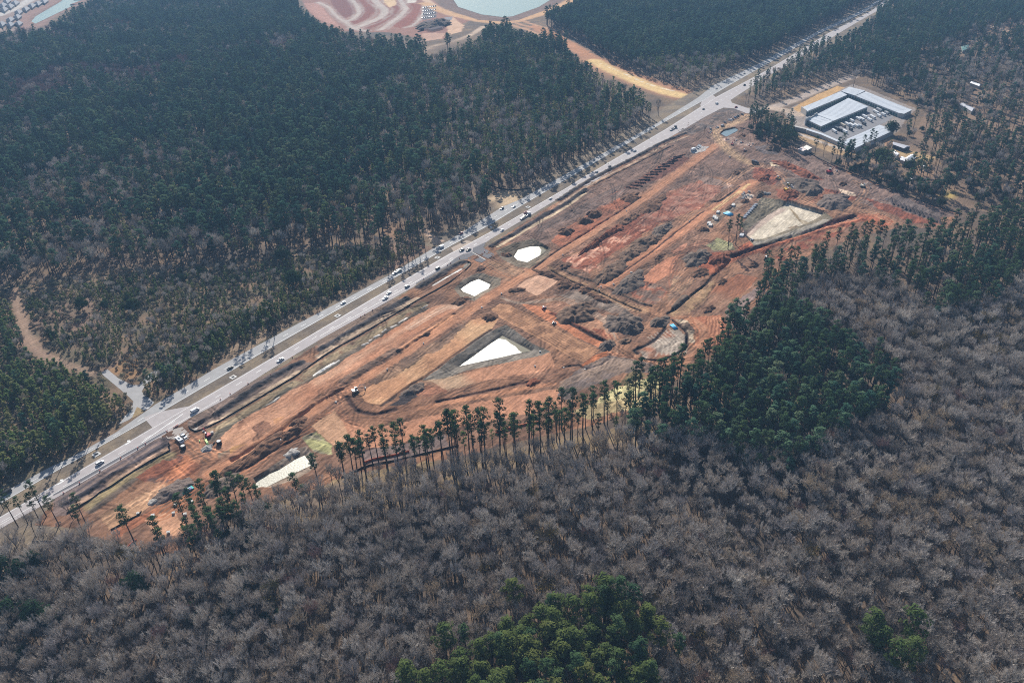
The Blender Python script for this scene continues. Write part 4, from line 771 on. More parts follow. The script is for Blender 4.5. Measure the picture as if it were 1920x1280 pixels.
heap('n3', (1090, 865), 28, 13, 2.3, 'grey', 'dark clod pile below the little cross track in the row beside the orange lane')
heap('n3', (850, 1080), 38, 14, 2.5, 'grey', 'long dark clod pile at the lower end of the row, by the cross road corner')
heap('n3', (1075, 1195), 36, 15, 2.5, 'slate', 'long grey clod pile between the orange lane and the orange pad')
heap('n3', (335, 1005), 16, 9, 1.8, 'dark', 'small dark heap at the top of the cross road beside the haul road')
heap('n3', (1830, 920), 26, 17, 3.2, 'slate', 'big grey striped pile west of the red spoil heap by the sandy basin')
heap('n4', (1200, 340), 20, 14, 2.8, 'red', 'red clay heap with ruts at the west end of the deep red trench')
heap('n4', (975, 485), 15, 12, 2.2, 'dark', 'round dark red heap west of the trench end')
heap('n4', (1070, 885), 12, 8, 1.6, 'dark', 'small dark brown heap at the lower corner of the brown graded field')
heap('n4', (1210, 585), 11, 6, 1.4, 'dark', 'small dark mound on the upper edge of the brown graded field')
heap('n4', (1560, 390), 11, 7, 1.6, 'dark', 'low dark mound between the two lone pines and the black dumper')
heap('n4', (1700, 240), 14, 5, 1.4, 'red', 'low red mound beside the trench above the black dumper')
heap('n4', (520, 1030), 16, 9, 2.2, 'slate', 'dark grey mound at the top of the loop road', ang=((430, 1080), (570, 1000)))
heap('n5', (1090, 520), 27, 22, 4.2, 'grey', 'big dark soil pile beside the red roller, with a shaded face on its right', seed=31)
heap('n5', (1600, 620), 26, 24, 3.4, 'slate', 'big grey pile with pale wheel tracks across it, left of the loop road', seed=33)
heap('n5', (1700, 690), 15, 13, 4.0, 'slate', 'darkest grey mound joined to the tracked pile, left of the loop road', seed=35)
heap('n5', (110, 560), 12, 9, 1.6, 'dark', 'dark clod heap at the upper end of the long pad left of the striped pad')
heap('n5', (1420, 880), 12, 8, 2.0, 'slate', 'small slate grey heap at the bottom end of the orange strip')
heap('n5', (1620, 830), 10, 7, 1.6, 'grey', 'small grey heap in the fork right of the striped pad end')
heap('n5', (780, 95), 30, 8, 1.8, 'dark', 'dark ridge of clods along the upper edge of the pale square pad', ang=((640, 60), (880, 140)))
heap('n5', (940, 200), 14, 12, 2.2, 'dark', 'dark heap touching the right corner of the pale square pad')
heap('n5', (1070, 215), 11, 7, 1.8, 'dark', 'second dark heap right of the pale square pad')
heap('n5', (1170, 258), 12, 8, 1.8, 'dark', 'third dark heap right of the pale square pad')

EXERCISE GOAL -
Exclude the images, then output the data above word for word.

EXERCISE OUTPUT -
The Blender Python script for this scene continues. Write part 4, from line 771 on. More parts follow. The script is for Blender 4.5. Measure the picture as if it were 1920x1280 pixels.
heap('n3', (1090, 865), 28, 13, 2.3, 'grey', 'dark clod pile below the little cross track in the row beside the orange lane')
heap('n3', (850, 1080), 38, 14, 2.5, 'grey', 'long dark clod pile at the lower end of the row, by the cross road corner')
heap('n3', (1075, 1195), 36, 15, 2.5, 'slate', 'long grey clod pile between the orange lane and the orange pad')
heap('n3', (335, 1005), 16, 9, 1.8, 'dark', 'small dark heap at the top of the cross road beside the haul road')
heap('n3', (1830, 920), 26, 17, 3.2, 'slate', 'big grey striped pile west of the red spoil heap by the sandy basin')
heap('n4', (1200, 340), 20, 14, 2.8, 'red', 'red clay heap with ruts at the west end of the deep red trench')
heap('n4', (975, 485), 15, 12, 2.2, 'dark', 'round dark red heap west of the trench end')
heap('n4', (1070, 885), 12, 8, 1.6, 'dark', 'small dark brown heap at the lower corner of the brown graded field')
heap('n4', (1210, 585), 11, 6, 1.4, 'dark', 'small dark mound on the upper edge of the brown graded field')
heap('n4', (1560, 390), 11, 7, 1.6, 'dark', 'low dark mound between the two lone pines and the black dumper')
heap('n4', (1700, 240), 14, 5, 1.4, 'red', 'low red mound beside the trench above the black dumper')
heap('n4', (520, 1030), 16, 9, 2.2, 'slate', 'dark grey mound at the top of the loop road', ang=((430, 1080), (570, 1000)))
heap('n5', (1090, 520), 27, 22, 4.2, 'grey', 'big dark soil pile beside the red roller, with a shaded face on its right', seed=31)
heap('n5', (1600, 620), 26, 24, 3.4, 'slate', 'big grey pile with pale wheel tracks across it, left of the loop road', seed=33)
heap('n5', (1700, 690), 15, 13, 4.0, 'slate', 'darkest grey mound joined to the tracked pile, left of the loop road', seed=35)
heap('n5', (110, 560), 12, 9, 1.6, 'dark', 'dark clod heap at the upper end of the long pad left of the striped pad')
heap('n5', (1420, 880), 12, 8, 2.0, 'slate', 'small slate grey heap at the bottom end of the orange strip')
heap('n5', (1620, 830), 10, 7, 1.6, 'grey', 'small grey heap in the fork right of the striped pad end')
heap('n5', (780, 95), 30, 8, 1.8, 'dark', 'dark ridge of clods along the upper edge of the pale square pad', ang=((640, 60), (880, 140)))
heap('n5', (940, 200), 14, 12, 2.2, 'dark', 'dark heap touching the right corner of the pale square pad')
heap('n5', (1070, 215), 11, 7, 1.8, 'dark', 'second dark heap right of the pale square pad')
heap('n5', (1170, 258), 12, 8, 1.8, 'dark', 'third dark heap right of the pale square pad')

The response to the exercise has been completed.